At 07:20 03-05-2013, Adrian Farrel wrote:
WG chairs might like to comment, but I suspect that one lunchtime training
session every four months does not constitute proactive management.
One lunch every four months does not look like proactive management. :-)
At 11:34 03-05-2013, Andy Bierman wrote:
WG Chairs meeting with I-D editors once every 4 months isn't so great either.
Yes.
If the total time has gone up 100 days, and the IESG time has gone down
100 days, then clearly the WG process is the main problem.
Yes.
I posted a message over a year ago (
http://www.ietf.org/mail-archive/web/urn/current/msg01653.html ). I
looked at the WG status page a few minutes ago. The WG did not
publish any document. I looked at the mailing list archive. There's
hasn't been a lot of activity.
The WG Chairs need more training on how to avoid the "slow tweak mode"

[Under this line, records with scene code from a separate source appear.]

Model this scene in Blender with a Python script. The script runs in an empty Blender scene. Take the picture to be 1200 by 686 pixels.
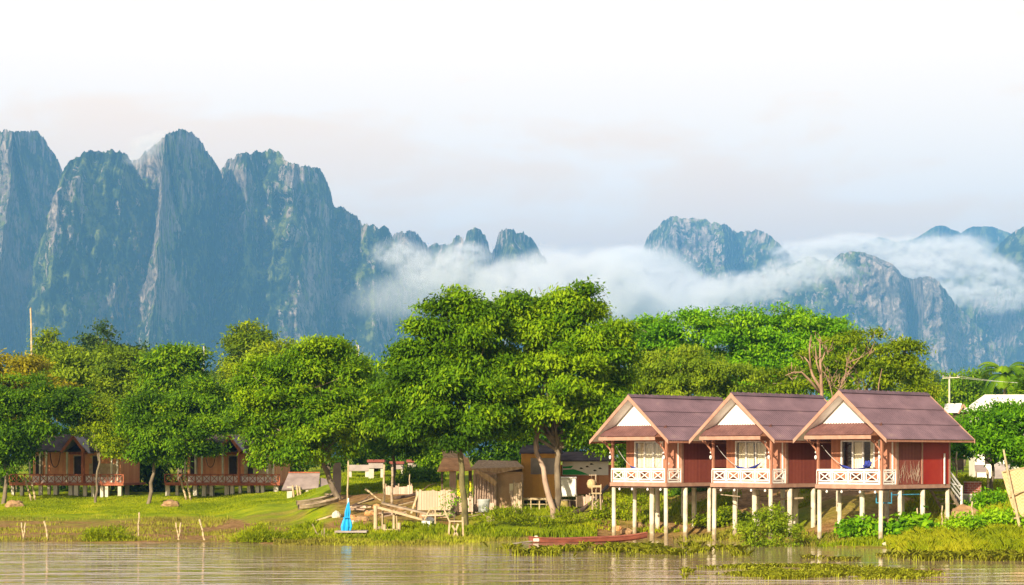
MIST = True
import bpy, math, random
import numpy as np
from mathutils import Vector, Matrix

S = bpy.context.scene
COL = S.collection
R = math.radians
rng = np.random.default_rng(7)
random.seed(7)

# ------------------------------------------------------------ camera, light, exposure
F = 2400.0            # focal length in pixels of the 1200 wide frame
EYE = 4.4             # eye height over the water
HOR = 535.0           # row of the horizon
cam_data = bpy.data.cameras.new("camera")
cam = bpy.data.objects.new("camera", cam_data); COL.objects.link(cam)
cam.location = (0, 0, EYE); cam.rotation_euler = (R(90), 0, 0)
cam_data.sensor_width = 36; cam_data.lens = F * 36 / 1200
cam_data.shift_y = (HOR - 343) / 1200
cam_data.clip_start = 0.5; cam_data.clip_end = 30000
S.camera = cam

SUN_EL, SUN_AZ = R(21), math.atan2(-0.91, -0.42)      # azimuth of the direction towards the sun
sun_dir = Vector((math.cos(SUN_EL) * math.cos(SUN_AZ), math.cos(SUN_EL) * math.sin(SUN_AZ), math.sin(SUN_EL)))
sd = bpy.data.lights.new("sun", 'SUN'); sd.energy = 5.0; sd.angle = R(0.6); sd.color = (1.0, 0.86, 0.65)
sun = bpy.data.objects.new("sun", sd); COL.objects.link(sun)
sun.rotation_euler = (-sun_dir).to_track_quat('-Z', 'Y').to_euler()

W = bpy.data.worlds.new("World"); S.world = W; W.use_nodes = True
nt = W.node_tree; nt.nodes.clear()
def N(nt, kind, **kw):
    n = nt.nodes.new(kind)
    for k, v in kw.items():
        if k.startswith('i_'):
            key = k[2:]
            key = int(key) if key.isdigit() else key.replace('_', ' ')
            n.inputs[key].default_value = v
        else: setattr(n, k, v)
    return n
sky = N(nt, 'ShaderNodeTexSky', sky_type='NISHITA', sun_disc=False, sun_elevation=SUN_EL,
        sun_rotation=math.atan2(sun_dir.x, sun_dir.y), altitude=200, air_density=1.2, dust_density=2.0)
bg1 = N(nt, 'ShaderNodeBackground', i_Strength=0.07)
nt.links.new(sky.outputs[0], bg1.inputs[0])
tc = N(nt, 'ShaderNodeTexCoord')
mp = N(nt, 'ShaderNodeMapping'); mp.inputs['Scale'].default_value = (1.0, 1.0, 3.2)
nt.links.new(tc.outputs['Generated'], mp.inputs[0])
cl = N(nt, 'ShaderNodeTexNoise', i_Scale=7.0, i_Detail=6.0, i_Roughness=0.58, i_Distortion=0.25)
nt.links.new(mp.outputs[0], cl.inputs['Vector'])
sep = N(nt, 'ShaderNodeSeparateXYZ'); nt.links.new(tc.outputs['Generated'], sep.inputs[0])
hgt = N(nt, 'ShaderNodeMapRange', i_1=0.07, i_2=0.21); nt.links.new(sep.outputs['Z'], hgt.inputs[0])   # the overcast brightens with height
mixn = N(nt, 'ShaderNodeMath', operation='MULTIPLY_ADD', i_1=1.35); nt.links.new(cl.outputs[0], mixn.inputs[0])
hm = N(nt, 'ShaderNodeMath', operation='MULTIPLY', i_1=0.50); nt.links.new(hgt.outputs[0], hm.inputs[0])
nt.links.new(hm.outputs[0], mixn.inputs[2])
cr = N(nt, 'ShaderNodeValToRGB'); nt.links.new(mixn.outputs[0], cr.inputs[0])
e = cr.color_ramp.elements
e[0].position = 0.42; e[0].color = (1.38, 0.98, 0.68, 1)
e[1].position = 1.0; e[1].color = (1.50, 1.22, 0.98, 1)
x = e.new(0.64); x.color = (1.50, 1.06, 0.72, 1)
x = e.new(0.86); x.color = (1.50, 1.10, 0.77, 1)
bg2 = N(nt, 'ShaderNodeBackground', i_Strength=0.76)
nt.links.new(cr.outputs[0], bg2.inputs[0])
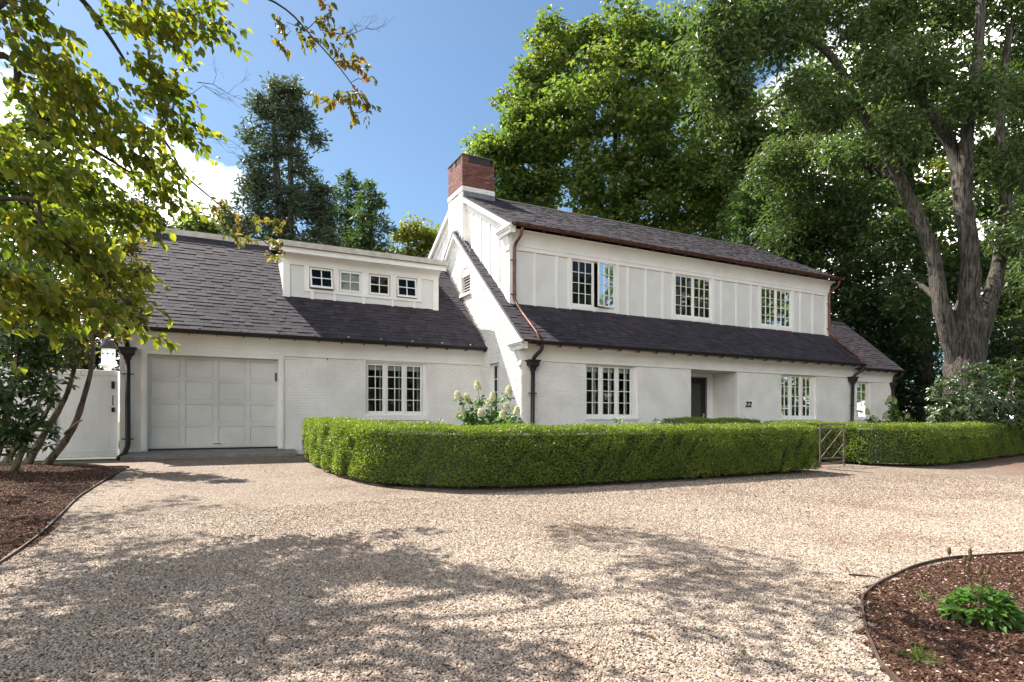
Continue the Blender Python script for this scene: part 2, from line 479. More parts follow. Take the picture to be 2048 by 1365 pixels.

problem. The ADs need to manage their WG chairs so this doesn't happen.
The choice is whether to shut down the working group or not. It was
suggested (other thread) that WG Chairs have to find at least X
reviewers [1]. I doubt that anyone is going to pay these reviewers
[2]. This raises the question of whether the people who showed
interest in starting the work were a bunch of cheerleaders. :-)
The current mode of operation is:
(i) The IESG will fix that
(ii) The RFC Editor will fix that
(iii) More tools will fix that
There isn't any hurdle to try reviews by Senior IETF Reviewers
(SIRS). As an experiment the SIRS could commit to post public
reviews of every draft going through a Working Group Last Call (WGLC)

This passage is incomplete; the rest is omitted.